According to marketplace operators, Resi will be one of millions of sellers who will shift their online commerce activities to social media if the tax goes ahead as planned.

'Exodus' of sellers

"If the tax regulation restricts e-commerce platforms -- making selling in Bukalapak complicated because of the tax -- there will be an exodus of people who would prefer selling on Instagram and Facebook, which is uncontrolled and not chased for tax because they sell through the back door," Bukalapak co-founder and chief financial officer Muhamad Fajrin Rasyid told local media.

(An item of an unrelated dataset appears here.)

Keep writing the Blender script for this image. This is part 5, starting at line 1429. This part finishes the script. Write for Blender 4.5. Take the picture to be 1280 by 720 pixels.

This would be a big blow to the online shopping industry, which has flourished in the last few years, attracting substantial foreign investment. Tokopedia earlier this year received a $1.1 billion investment from Chinese internet giant Alibaba Group Holding.

This came only months after a group of investors, including Taiwan insurance company Cathay Financial Holding and global investment company Hillhouse Capital, invested $550 million in Singapore's Shopee, most of it earmarked for operations in Indonesia.

The level of investment in Indonesian e-commerce reflects the perceived potential of the industry, driven by high smartphone and internet penetration, which will reach total annual transactions of $81 billion by 2025 (including social media sales), according to Google.

The Indonesian E-commerce Association said the government must find a way to tax social media transactions, to maintain fairness. According to a survey by the association, 60% of e-commerce sellers operate through social media and other websites, compared with 40% using marketplace sites.

Suryadin Laoddang, an internet marketing consultant, said Indonesians' attachment to social commerce reflects familiarity with social media, which was in widespread use before online marketplaces appeared, as well as the generally social nature of the population.

"Indonesians are people of interaction, social people. For example, if we put a product on social media like Facebook, they would still ask about things like how much the price is, what the color is," he said.

However, online shopping sites have moved to close the gap on social media over the last few years, Suryadin said. A tax imposed on online shopping sites could therefore be a blow to their development.

Revenue shortage

This poses a dilemma for the government, which does not want to disrupt the growth of e-commerce, but is also in urgent need of revenue to fund ambitious infrastructure projects.

According to the Center for Indonesia Taxation Analysis, the annual value of e-commerce transactions is between 150 trillion rupiah ($11.1 billion) and 200 trillion rupiah. Applying the 10% VAT rate to the sector would bring in up to 20 trillion rupiah in additional revenues.

The tax office initially said that the regulation would be finalized and announced in mid-October, but strong objections by e-commerce players have led to prolonged internal debate.

If the government decides to appease e-commerce players and levy tax on other forms of online commerce, such as social media and company-specific shopping websites, this will produce complaints from small businesses, which are increasingly shifting to online marketing to boost sales.

Hermawati Setyorinny, chairwoman of the Micro, Small and Medium Enterprises and Industries Association, said she is confused by the government's policy towards small businesses, noting that it had recently appeared committed to encouraging digitization by providing free training and website assistance.

However, just as smaller businesses were starting to become familiar with e-commerce, the government was planning a policy that will hamper their growth. "They want to help, but then they also want to have their share. So what is their position?" she said.

Hermawati stressed that smaller businesses were not ready for taxation of their online transactions. However, she asked for differential treatment for smaller businesses if the tax goes ahead.

"There needs to be criteria for who gets taxed, such as businesses with a certain amount of income. What is the point of categorizing businesses as micro, small and medium if they are all treated the same?" she said.